Thanks to Sarah Stein, Alicia Tan, Claudia Ballard, and Jessie Chasan-Taber for their faith in this project; Jynne Dilling and Louie Saletan for providing me with a place to write in the woods; Andrea Lynch, who helped me to broaden and deepen my own ideas about reproductive justice in conversations that spanned twenty years; Oana Marian for her translation work; Julia Turner and David Remnick for their encouragement and patience.
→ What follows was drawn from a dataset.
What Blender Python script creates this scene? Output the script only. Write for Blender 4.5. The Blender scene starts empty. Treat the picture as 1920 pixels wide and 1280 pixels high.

I am grateful to all of those who read this manuscript—in sections or in full, and in wildly varying stages of its progress—for their candor and expertise: Rumaan Alam, Thayer Anderson, Katherine Bonson, Callie Collins, Cris Cruz, Jesse Dorris, Liz Maynes-Aminzade, Siobhan Phillips, Darby Saxbe, Clare Sestanovich, and Katy Waldman. Ed Park made an exceedingly crucial suggestion for improving the book, and I owe him a great debt. I am likewise indebted to Carrie Frye, the most creative, thoughtful, and lucid reader a writer could ask for. Whatever may be worthwhile in this text, it is most likely due to Carrie.

This book is dedicated to the memories of two physicians who served the women and children of Western New York, Dr. Barnett A. Slepian (1946–1998) and Dr. Robert J. Patterson (1923–2016).